Jesus had to teach this lesson to His saintly foster-father, Joseph, and even to His sinless mother, Mary.  So we shouldn’t be surprised if we have to learn this lesson over and over throughout our lives.  You remember how, when the child Jesus was lost in the eyes of His mother and foster-father, they frantically searched for Him.  Finally, they found Him in the Temple, and when they begged Him for an explanation, He simply asked, “Did you not know that I had to be in my Father’s house?”

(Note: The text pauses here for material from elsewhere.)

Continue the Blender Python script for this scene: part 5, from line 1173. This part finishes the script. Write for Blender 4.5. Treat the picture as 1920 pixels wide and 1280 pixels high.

The Temple in Jerusalem, magnificently built of stone, adorned with gold and other precious metals, was destroyed by the Romans in the year A.D. 70.  But as magnificent as that temple built by human hands was, it was only a shadow of the Father’s Providential heart and will.  God the Father’s heart and will is the true temple that Jesus was speaking of when He rhetorically asked Mary and Joseph, “Did you not know that I had to be in my Father’s house?”

Most of us, when we’re asked what we want to be when we grow up, give an answer based on doing rather than being.  “What do I want to be when I grow up?  I want to be someone who fights fires, orbits the earth, acts in movies, and leaps tall buildings in a single bound.”  We don’t know how simply to be, much less to be still and be with God.  We only know how to do like Martha, instead of being like her sister, sitting quietly at the feet of Jesus, listening to His words, and drawing from Him the strength to be faithful to God the Father.